> [The exercise]: Retype, word for word, the lines between the ones holding "Model this scene" and "bpy.data.objects.remove(o)", inclusive; pictures stay out of the copy.
======== Data shown
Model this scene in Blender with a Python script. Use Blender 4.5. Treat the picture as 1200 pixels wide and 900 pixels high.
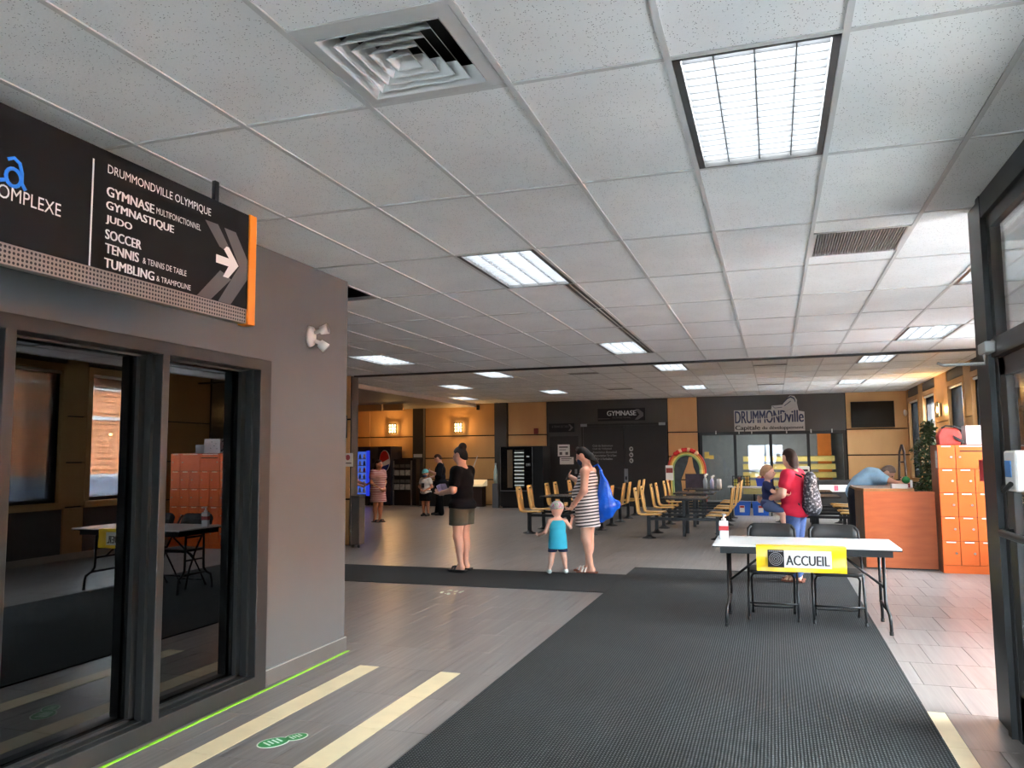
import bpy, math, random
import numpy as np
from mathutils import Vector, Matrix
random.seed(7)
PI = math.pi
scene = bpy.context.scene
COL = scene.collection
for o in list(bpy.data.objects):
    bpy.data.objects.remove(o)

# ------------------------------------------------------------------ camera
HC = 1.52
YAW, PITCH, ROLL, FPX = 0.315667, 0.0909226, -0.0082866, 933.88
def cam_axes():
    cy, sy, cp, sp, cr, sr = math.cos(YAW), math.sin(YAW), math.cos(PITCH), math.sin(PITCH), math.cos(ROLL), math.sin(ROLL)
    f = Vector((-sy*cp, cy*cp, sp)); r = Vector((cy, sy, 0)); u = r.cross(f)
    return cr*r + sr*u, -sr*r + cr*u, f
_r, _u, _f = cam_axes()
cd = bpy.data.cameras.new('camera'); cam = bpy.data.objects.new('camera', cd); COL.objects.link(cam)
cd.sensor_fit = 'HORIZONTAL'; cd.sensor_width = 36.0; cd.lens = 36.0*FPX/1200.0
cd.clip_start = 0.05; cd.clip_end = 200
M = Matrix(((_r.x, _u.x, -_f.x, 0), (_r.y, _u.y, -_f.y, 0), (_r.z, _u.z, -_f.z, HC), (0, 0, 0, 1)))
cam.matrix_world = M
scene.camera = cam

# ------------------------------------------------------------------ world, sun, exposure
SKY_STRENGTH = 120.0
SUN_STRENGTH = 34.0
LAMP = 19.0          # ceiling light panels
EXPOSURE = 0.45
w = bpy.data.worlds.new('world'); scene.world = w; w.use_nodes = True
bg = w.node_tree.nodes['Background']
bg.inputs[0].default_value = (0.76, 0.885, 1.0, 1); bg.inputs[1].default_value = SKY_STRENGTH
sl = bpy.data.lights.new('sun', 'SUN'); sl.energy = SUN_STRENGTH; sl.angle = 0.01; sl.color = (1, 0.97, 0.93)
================
======== Data shown
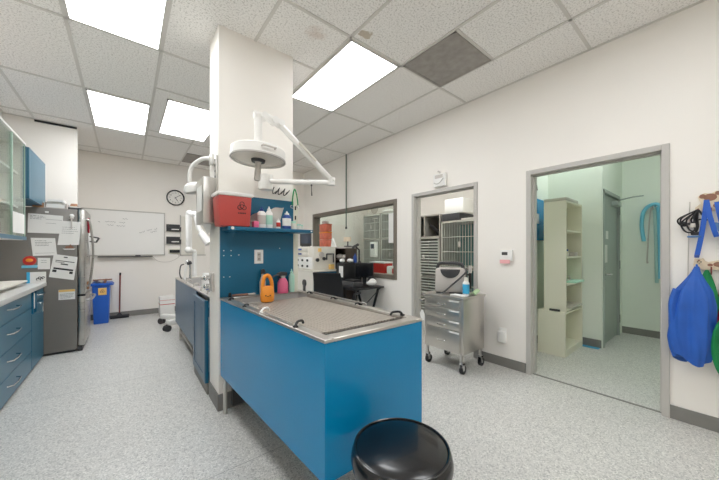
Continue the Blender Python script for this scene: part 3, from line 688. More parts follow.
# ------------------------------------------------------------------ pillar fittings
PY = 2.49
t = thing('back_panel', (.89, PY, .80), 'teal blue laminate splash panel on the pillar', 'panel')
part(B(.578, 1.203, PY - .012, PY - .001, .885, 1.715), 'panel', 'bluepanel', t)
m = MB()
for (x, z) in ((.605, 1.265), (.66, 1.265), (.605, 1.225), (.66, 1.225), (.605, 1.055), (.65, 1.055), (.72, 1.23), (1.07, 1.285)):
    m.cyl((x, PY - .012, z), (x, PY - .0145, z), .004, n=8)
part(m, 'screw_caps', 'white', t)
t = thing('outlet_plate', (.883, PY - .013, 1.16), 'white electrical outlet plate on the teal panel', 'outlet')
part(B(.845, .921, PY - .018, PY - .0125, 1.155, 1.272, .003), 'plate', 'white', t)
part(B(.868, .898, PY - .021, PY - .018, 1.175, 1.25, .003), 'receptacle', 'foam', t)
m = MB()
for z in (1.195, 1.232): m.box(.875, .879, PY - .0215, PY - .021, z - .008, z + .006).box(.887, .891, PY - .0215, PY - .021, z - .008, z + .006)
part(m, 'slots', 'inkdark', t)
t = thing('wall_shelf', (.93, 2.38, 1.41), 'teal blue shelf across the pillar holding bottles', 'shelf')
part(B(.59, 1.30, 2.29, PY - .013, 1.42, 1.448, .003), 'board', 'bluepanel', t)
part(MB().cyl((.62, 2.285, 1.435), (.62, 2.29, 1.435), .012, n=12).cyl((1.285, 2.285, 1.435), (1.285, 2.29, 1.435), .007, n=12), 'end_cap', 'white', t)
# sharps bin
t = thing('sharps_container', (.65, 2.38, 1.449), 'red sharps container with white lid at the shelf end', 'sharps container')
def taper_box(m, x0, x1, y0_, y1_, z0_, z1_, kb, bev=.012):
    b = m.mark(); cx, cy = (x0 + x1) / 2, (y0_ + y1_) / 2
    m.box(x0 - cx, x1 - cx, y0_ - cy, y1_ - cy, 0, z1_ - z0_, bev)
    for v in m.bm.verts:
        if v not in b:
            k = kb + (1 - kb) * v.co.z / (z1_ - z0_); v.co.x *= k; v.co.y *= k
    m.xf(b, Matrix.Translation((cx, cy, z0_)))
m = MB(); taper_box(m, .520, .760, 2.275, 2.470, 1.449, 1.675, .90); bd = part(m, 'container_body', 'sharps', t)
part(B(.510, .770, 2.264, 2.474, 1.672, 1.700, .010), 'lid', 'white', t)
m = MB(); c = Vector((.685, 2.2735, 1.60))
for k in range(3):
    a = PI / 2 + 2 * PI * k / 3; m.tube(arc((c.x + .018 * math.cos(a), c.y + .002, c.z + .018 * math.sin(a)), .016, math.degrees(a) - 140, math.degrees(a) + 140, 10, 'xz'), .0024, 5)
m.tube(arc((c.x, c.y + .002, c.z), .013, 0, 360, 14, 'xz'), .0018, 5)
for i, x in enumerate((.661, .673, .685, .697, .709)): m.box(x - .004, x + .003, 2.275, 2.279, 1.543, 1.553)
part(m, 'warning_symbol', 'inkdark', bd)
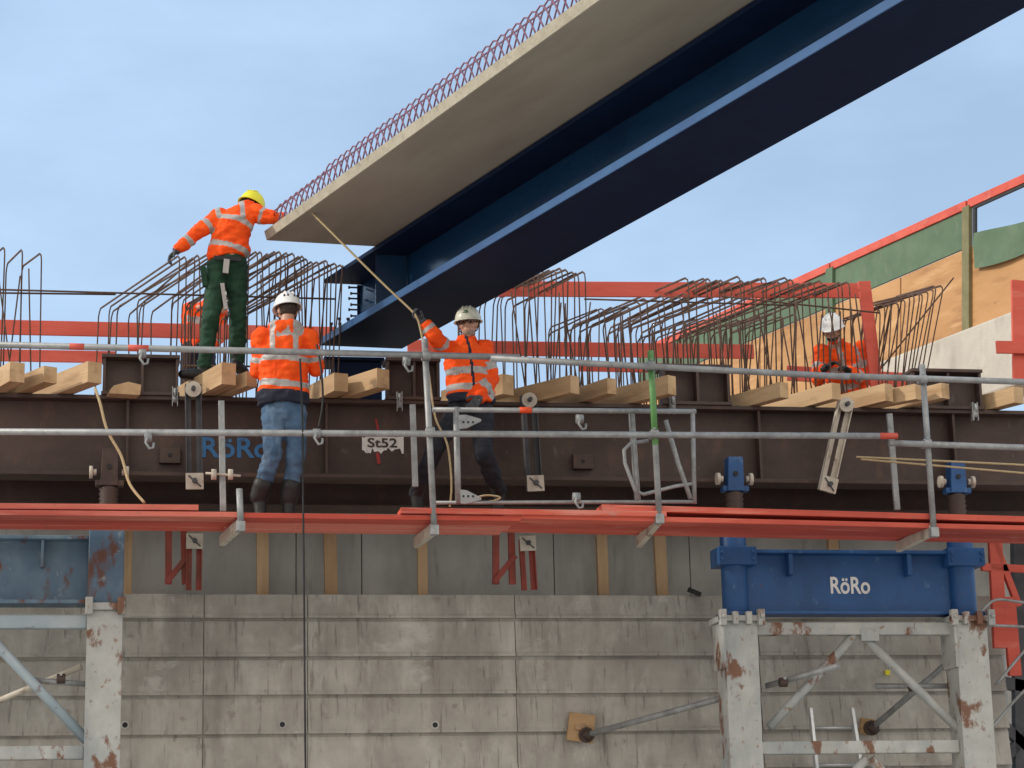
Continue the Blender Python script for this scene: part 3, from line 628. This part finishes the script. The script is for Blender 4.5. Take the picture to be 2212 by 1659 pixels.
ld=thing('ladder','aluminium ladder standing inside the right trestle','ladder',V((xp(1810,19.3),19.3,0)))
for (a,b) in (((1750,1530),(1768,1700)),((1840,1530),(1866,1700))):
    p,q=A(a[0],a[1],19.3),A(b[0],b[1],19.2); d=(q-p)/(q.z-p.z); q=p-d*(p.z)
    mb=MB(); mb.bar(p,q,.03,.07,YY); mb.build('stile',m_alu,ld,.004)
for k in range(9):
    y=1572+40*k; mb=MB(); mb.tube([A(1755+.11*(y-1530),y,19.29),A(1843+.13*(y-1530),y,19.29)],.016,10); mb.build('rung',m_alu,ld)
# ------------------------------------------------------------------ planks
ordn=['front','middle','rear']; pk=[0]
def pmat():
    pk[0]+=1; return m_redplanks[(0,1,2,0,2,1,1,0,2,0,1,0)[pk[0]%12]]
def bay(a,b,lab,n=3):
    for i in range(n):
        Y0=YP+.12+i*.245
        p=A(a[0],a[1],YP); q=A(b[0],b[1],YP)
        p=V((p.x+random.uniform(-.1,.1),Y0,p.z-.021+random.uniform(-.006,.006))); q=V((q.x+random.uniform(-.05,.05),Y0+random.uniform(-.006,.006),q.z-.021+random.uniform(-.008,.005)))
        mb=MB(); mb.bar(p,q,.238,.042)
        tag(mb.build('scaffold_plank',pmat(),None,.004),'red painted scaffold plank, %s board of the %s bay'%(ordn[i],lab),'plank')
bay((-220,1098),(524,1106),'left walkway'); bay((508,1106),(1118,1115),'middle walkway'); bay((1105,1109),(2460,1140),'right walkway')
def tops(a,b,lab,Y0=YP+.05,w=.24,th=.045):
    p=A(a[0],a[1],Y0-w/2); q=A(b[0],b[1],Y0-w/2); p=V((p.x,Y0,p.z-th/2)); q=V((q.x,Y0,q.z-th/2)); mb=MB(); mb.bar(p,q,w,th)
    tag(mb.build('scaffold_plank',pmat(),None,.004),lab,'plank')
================
> [Reply to the exercise]:
Model this scene in Blender with a Python script. Use Blender 4.5. Treat the picture as 1200 pixels wide and 900 pixels high.
import bpy, math, random
import numpy as np
from mathutils import Vector, Matrix
random.seed(7)
PI = math.pi
scene = bpy.context.scene
COL = scene.collection
for o in list(bpy.data.objects):
    bpy.data.objects.remove(o)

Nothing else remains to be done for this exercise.